It is required that the lines from the top of the listing through the line with "scene.camera = cam" be reproduced exactly, excluding pictures.

Provided data:

## start

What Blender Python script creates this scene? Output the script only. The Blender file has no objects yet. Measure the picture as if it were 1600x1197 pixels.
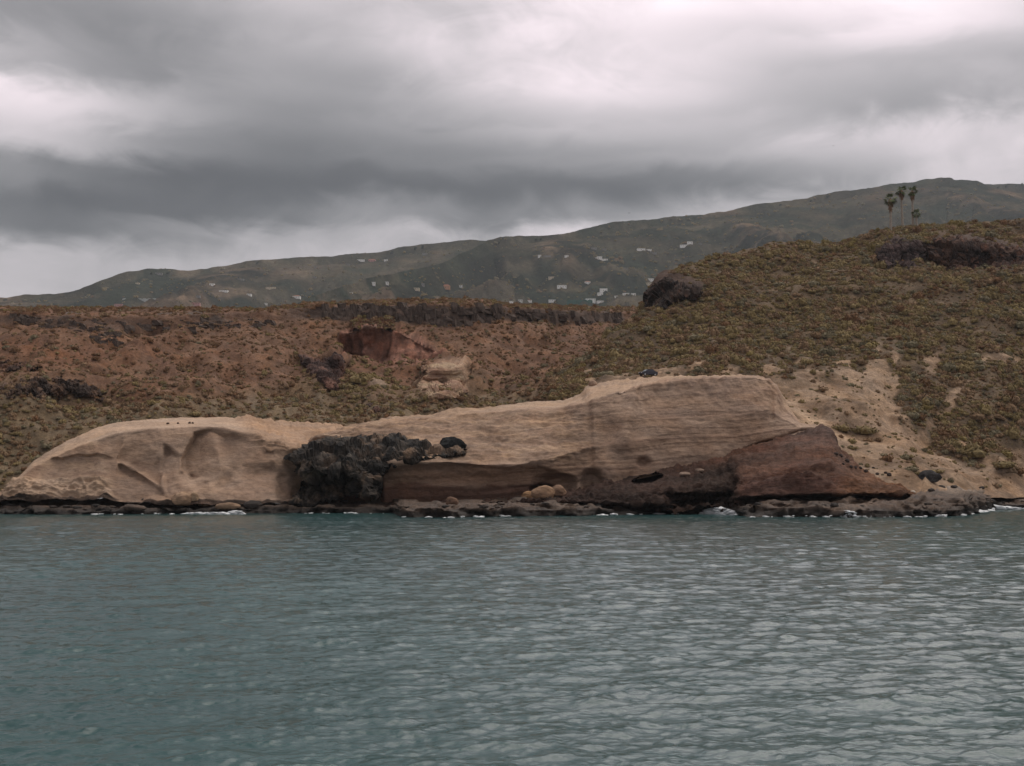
import bpy, math, random
import numpy as np
from mathutils import Vector, Matrix
from mathutils.bvhtree import BVHTree

random.seed(7)
RNG = np.random.default_rng(11)
scene = bpy.context.scene
COL = scene.collection

# ------------------------------------------------------------------ camera
F = 1900.0                    # focal length in pixels of the 1600 px wide photograph
CX, CY, HZ = 800.0, 598.5, 752.0
CAMZ = 5.0
TH = math.atan((HZ - CY) / F)
cam_d = bpy.data.cameras.new('camera')
cam = bpy.data.objects.new('camera', cam_d)
COL.objects.link(cam)
cam.location = (0, 0, CAMZ)
cam.rotation_euler = (math.pi / 2 + TH, 0, 0)
cam_d.sensor_width = 36.0
cam_d.lens = 36.0 * F / 1600.0
cam_d.clip_start = 0.5
cam_d.clip_end = 30000.0
scene.camera = cam

scene.view_settings.view_transform = 'Standard'
scene.view_settings.look = 'None'
scene.view_settings.gamma = 1.0
scene.view_settings.exposure = 0.88
scene.view_settings.use_curve_mapping = False
scene.cycles.use_denoising = True
scene.cycles.max_bounces = 6
scene.cycles.volume_bounces = 0

SUN_EL, SUN_AZ = math.radians(62), math.radians(48)      # azimuth from +Y towards +X

# ------------------------------------------------------------------ node helpers
class X:
    """a shader socket with arithmetic"""
    def __init__(s, nt, sock): s.nt, s.k = nt, sock
    def _m(s, op, *o):
        n = s.nt.nodes.new('ShaderNodeMath'); n.operation = op
        for i, v in enumerate((s,) + o):
            if isinstance(v, X): s.nt.links.new(v.k, n.inputs[i])
            else: n.inputs[i].default_value = v
        return X(s.nt, n.outputs[0])
    def __add__(s, o): return s._m('ADD', o)
    def __sub__(s, o): return s._m('SUBTRACT', o)
    def __mul__(s, o): return s._m('MULTIPLY', o)
    def __truediv__(s, o): return s._m('DIVIDE', o)
    def f(s, op, *o): return s._m(op, *o)

def lk(nt, a, b): nt.links.new(a.k if isinstance(a, X) else a, b)

def noise(nt, vec, scale, detail=4, rough=0.55, dist=0.0):
    n = nt.nodes.new('ShaderNodeTexNoise')
    n.inputs['Scale'].default_value = scale; n.inputs['Detail'].default_value = detail
    n.inputs['Roughness'].default_value = rough; n.inputs['Distortion'].default_value = dist
    if vec is not None: nt.links.new(vec, n.inputs['Vector'])
    return n
def maprange(nt, v, a, b, c, d, smooth=True):
    n = nt.nodes.new('ShaderNodeMapRange')
    if smooth: n.interpolation_type = 'SMOOTHSTEP'
    lk(nt, v, n.inputs[0])
    for i, q in enumerate((a, b, c, d)): n.inputs[1 + i].default_value = q
    return X(nt, n.outputs[0])
def mix(nt, fac, a, b, blend='MIX'):
    n = nt.nodes.new('ShaderNodeMix'); n.data_type = 'RGBA'; n.blend_type = blend
    for v, i in ((fac, 0), (a, 6), (b, 7)):
        if isinstance(v, (X, bpy.types.NodeSocket)): lk(nt, v, n.inputs[i])
        elif i == 0: n.inputs[0].default_value = v
        else: n.inputs[i].default_value = (*v, 1) if len(v) == 3 else v
    return n.outputs[2]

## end

Expected answer:
What Blender Python script creates this scene? Output the script only. The Blender file has no objects yet. Measure the picture as if it were 1600x1197 pixels.
import bpy, math, random
import numpy as np
from mathutils import Vector, Matrix
from mathutils.bvhtree import BVHTree

random.seed(7)
RNG = np.random.default_rng(11)
scene = bpy.context.scene
COL = scene.collection

# ------------------------------------------------------------------ camera
F = 1900.0                    # focal length in pixels of the 1600 px wide photograph
CX, CY, HZ = 800.0, 598.5, 752.0
CAMZ = 5.0
TH = math.atan((HZ - CY) / F)
cam_d = bpy.data.cameras.new('camera')
cam = bpy.data.objects.new('camera', cam_d)
COL.objects.link(cam)
cam.location = (0, 0, CAMZ)
cam.rotation_euler = (math.pi / 2 + TH, 0, 0)
cam_d.sensor_width = 36.0
cam_d.lens = 36.0 * F / 1600.0
cam_d.clip_start = 0.5
cam_d.clip_end = 30000.0
scene.camera = cam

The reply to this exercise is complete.